Return verbatim the inclusive range of lines running from the line that contains "-.117, .25).build('wall_panel', 'concrete', ip)" to the line that contains "j.build('paving_joint', 'channel', ip)". Omit every other line.

-*-

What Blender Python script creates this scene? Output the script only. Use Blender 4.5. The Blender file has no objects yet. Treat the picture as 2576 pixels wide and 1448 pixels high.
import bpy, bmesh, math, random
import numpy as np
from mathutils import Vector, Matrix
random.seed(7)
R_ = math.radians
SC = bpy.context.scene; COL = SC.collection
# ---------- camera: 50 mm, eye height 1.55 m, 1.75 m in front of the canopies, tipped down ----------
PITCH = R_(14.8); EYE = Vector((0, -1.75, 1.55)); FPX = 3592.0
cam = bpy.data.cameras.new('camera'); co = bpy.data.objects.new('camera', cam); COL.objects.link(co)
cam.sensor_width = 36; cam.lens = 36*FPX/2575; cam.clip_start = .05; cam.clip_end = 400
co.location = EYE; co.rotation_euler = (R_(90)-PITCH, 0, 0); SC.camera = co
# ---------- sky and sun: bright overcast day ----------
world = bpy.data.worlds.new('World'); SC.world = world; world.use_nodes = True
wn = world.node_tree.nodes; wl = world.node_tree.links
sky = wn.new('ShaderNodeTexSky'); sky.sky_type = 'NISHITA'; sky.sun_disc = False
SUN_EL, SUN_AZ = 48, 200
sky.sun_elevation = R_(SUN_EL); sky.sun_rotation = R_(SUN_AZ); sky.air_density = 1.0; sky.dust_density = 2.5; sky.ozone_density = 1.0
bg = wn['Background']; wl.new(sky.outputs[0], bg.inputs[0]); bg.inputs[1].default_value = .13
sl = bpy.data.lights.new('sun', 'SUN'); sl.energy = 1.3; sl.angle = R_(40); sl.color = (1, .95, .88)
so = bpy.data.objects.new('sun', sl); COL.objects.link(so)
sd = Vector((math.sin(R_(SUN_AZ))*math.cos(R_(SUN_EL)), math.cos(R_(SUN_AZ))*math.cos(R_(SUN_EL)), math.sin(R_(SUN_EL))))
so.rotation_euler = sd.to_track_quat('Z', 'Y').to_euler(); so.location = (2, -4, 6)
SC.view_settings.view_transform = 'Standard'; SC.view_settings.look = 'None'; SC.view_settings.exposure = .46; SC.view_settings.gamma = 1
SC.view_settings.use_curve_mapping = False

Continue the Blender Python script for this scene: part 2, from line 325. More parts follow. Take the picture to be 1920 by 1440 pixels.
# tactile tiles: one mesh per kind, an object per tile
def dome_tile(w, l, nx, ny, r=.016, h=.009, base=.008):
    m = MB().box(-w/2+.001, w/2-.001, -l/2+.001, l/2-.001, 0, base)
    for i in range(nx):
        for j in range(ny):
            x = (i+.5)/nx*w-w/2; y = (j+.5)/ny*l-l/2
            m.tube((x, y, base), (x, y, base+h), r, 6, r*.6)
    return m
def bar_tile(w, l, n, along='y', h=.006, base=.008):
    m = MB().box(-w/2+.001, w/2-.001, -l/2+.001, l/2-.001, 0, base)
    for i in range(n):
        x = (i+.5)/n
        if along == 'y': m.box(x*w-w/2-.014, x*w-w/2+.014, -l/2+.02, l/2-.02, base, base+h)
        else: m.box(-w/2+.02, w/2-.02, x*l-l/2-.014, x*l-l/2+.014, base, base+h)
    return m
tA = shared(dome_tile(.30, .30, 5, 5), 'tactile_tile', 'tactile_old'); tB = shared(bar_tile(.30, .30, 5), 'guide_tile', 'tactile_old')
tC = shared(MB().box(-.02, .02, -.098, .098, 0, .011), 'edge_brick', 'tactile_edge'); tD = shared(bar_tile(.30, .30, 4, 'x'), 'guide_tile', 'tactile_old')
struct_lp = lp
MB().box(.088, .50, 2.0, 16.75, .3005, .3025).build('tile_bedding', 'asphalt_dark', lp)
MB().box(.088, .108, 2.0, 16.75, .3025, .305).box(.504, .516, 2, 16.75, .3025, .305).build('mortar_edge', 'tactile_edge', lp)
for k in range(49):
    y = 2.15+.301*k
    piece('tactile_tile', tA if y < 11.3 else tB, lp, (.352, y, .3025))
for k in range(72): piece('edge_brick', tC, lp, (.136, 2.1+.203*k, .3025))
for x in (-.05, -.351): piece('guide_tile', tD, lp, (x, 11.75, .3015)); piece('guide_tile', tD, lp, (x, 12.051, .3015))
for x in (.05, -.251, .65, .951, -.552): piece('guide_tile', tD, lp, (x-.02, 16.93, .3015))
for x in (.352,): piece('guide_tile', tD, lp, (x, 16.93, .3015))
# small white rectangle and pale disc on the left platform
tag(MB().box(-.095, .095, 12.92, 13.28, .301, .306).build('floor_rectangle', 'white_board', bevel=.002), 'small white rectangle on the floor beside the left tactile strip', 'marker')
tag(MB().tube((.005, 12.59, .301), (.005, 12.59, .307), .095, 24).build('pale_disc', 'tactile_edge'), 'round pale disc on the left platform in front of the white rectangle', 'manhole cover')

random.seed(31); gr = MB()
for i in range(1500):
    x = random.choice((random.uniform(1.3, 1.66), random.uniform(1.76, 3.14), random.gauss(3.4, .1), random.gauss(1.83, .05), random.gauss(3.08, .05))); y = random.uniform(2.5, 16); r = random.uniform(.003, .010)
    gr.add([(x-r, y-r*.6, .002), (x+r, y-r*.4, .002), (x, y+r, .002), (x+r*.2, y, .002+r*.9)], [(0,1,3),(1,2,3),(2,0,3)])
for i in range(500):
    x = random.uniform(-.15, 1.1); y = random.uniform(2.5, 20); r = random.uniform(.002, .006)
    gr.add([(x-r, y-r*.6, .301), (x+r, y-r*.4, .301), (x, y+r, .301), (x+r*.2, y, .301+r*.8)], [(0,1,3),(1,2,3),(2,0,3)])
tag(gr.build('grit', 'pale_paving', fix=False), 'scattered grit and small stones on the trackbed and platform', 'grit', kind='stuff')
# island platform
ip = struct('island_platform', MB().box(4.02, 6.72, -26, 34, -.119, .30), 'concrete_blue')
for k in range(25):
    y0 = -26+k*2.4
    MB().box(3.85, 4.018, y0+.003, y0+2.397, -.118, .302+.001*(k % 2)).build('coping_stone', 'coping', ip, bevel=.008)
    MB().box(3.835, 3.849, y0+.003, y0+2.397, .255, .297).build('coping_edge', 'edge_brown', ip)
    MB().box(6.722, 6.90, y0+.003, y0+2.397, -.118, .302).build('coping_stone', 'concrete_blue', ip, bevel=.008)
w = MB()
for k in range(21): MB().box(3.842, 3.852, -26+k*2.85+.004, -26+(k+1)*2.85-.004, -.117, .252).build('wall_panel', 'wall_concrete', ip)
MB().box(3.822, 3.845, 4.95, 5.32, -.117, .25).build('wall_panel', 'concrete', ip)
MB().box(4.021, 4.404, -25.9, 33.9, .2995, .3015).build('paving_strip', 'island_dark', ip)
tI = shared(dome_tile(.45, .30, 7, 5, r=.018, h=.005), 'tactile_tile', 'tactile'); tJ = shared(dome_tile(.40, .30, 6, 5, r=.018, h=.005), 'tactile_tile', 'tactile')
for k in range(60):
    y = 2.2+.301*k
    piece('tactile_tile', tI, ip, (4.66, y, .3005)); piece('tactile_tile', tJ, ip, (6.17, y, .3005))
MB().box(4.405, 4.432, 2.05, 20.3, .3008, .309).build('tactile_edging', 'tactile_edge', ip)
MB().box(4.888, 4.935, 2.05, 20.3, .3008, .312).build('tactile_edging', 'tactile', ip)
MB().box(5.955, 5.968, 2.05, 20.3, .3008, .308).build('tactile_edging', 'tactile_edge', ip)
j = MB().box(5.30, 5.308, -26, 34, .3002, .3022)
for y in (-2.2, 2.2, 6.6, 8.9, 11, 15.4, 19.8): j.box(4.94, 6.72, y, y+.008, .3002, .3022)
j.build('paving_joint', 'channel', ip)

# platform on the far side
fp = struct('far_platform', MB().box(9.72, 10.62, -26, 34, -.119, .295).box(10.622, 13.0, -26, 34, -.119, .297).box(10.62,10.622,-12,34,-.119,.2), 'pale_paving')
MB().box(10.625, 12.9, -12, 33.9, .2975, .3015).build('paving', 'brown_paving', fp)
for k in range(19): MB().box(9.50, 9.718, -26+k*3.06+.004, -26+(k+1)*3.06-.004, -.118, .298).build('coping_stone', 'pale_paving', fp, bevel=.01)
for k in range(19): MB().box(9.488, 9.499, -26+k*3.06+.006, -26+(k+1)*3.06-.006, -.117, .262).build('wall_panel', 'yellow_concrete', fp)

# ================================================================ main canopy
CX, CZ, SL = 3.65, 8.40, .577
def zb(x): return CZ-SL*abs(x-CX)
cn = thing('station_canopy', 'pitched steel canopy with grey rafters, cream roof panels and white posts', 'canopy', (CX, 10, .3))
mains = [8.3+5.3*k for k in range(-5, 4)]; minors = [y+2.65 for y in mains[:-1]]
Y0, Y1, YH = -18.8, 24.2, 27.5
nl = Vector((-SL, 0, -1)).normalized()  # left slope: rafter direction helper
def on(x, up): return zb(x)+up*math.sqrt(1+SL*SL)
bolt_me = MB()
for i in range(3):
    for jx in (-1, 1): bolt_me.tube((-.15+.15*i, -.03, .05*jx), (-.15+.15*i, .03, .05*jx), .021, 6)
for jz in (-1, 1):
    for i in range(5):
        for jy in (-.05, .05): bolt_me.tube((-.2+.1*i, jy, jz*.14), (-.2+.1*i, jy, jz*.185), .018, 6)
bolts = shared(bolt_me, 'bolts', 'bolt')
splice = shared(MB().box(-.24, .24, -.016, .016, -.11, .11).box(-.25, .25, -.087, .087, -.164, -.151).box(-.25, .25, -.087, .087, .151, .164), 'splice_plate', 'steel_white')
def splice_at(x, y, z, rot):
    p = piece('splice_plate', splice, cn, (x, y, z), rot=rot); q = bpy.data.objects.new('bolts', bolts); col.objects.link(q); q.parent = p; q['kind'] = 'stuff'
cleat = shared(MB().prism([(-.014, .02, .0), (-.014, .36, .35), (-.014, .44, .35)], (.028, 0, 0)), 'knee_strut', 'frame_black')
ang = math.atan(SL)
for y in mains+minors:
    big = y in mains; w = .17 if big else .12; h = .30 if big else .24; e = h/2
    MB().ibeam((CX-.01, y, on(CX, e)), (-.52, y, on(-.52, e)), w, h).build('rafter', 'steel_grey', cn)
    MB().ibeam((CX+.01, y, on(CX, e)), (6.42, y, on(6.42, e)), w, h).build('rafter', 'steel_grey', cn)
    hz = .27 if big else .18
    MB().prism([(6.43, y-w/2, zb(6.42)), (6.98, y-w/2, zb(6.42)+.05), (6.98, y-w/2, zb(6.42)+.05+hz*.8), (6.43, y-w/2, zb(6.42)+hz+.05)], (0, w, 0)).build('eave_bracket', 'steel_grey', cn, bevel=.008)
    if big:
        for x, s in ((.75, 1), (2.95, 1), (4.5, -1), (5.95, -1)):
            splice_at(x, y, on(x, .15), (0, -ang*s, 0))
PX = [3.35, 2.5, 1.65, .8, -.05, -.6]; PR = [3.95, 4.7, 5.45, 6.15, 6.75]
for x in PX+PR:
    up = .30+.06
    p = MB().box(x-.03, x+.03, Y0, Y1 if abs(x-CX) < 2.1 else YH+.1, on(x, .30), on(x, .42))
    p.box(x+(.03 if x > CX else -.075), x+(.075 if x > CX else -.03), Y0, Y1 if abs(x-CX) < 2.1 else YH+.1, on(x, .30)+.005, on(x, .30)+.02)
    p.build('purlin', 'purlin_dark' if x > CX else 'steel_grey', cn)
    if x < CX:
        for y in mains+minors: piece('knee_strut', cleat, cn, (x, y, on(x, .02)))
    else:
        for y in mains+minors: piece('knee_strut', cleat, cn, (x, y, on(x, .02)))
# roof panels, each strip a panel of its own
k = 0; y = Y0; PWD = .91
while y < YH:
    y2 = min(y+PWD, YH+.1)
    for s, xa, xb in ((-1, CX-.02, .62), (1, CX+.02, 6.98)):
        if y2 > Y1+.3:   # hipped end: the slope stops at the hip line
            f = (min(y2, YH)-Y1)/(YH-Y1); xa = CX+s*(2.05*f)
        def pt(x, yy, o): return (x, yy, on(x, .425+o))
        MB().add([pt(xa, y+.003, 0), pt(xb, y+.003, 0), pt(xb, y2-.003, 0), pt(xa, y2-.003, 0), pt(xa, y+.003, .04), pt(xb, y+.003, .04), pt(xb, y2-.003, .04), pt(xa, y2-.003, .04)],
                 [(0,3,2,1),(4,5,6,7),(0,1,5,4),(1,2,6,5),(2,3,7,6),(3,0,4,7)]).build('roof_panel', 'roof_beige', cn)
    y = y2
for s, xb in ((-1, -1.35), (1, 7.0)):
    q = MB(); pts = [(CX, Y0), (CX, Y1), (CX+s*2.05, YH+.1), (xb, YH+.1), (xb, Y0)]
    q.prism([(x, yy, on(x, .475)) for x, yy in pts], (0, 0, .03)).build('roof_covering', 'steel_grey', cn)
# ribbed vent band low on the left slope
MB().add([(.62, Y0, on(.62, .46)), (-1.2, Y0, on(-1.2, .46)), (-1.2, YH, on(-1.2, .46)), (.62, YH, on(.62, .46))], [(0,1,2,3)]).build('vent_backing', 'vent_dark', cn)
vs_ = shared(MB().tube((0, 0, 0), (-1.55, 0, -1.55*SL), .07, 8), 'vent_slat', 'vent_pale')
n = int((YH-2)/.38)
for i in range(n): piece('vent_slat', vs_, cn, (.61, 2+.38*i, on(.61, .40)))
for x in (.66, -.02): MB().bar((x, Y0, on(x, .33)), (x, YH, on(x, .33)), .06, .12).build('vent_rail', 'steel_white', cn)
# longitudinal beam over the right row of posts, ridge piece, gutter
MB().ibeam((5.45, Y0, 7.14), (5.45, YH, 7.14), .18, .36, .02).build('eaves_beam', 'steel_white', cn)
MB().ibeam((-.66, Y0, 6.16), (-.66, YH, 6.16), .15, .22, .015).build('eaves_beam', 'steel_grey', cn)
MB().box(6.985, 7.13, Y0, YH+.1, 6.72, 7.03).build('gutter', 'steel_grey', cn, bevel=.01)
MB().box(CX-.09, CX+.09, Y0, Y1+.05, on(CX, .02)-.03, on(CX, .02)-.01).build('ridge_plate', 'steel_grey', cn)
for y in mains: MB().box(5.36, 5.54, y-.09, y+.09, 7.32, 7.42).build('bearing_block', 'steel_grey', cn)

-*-

| Answer for the task |
MB().box(3.822, 3.845, 4.95, 5.32, -.117, .25).build('wall_panel', 'concrete', ip)
MB().box(4.021, 4.404, -25.9, 33.9, .2995, .3015).build('paving_strip', 'island_dark', ip)
tI = shared(dome_tile(.45, .30, 7, 5, r=.018, h=.005), 'tactile_tile', 'tactile'); tJ = shared(dome_tile(.40, .30, 6, 5, r=.018, h=.005), 'tactile_tile', 'tactile')
for k in range(60):
    y = 2.2+.301*k
    piece('tactile_tile', tI, ip, (4.66, y, .3005)); piece('tactile_tile', tJ, ip, (6.17, y, .3005))
MB().box(4.405, 4.432, 2.05, 20.3, .3008, .309).build('tactile_edging', 'tactile_edge', ip)
MB().box(4.888, 4.935, 2.05, 20.3, .3008, .312).build('tactile_edging', 'tactile', ip)
MB().box(5.955, 5.968, 2.05, 20.3, .3008, .308).build('tactile_edging', 'tactile_edge', ip)
j = MB().box(5.30, 5.308, -26, 34, .3002, .3022)
for y in (-2.2, 2.2, 6.6, 8.9, 11, 15.4, 19.8): j.box(4.94, 6.72, y, y+.008, .3002, .3022)
j.build('paving_joint', 'channel', ip)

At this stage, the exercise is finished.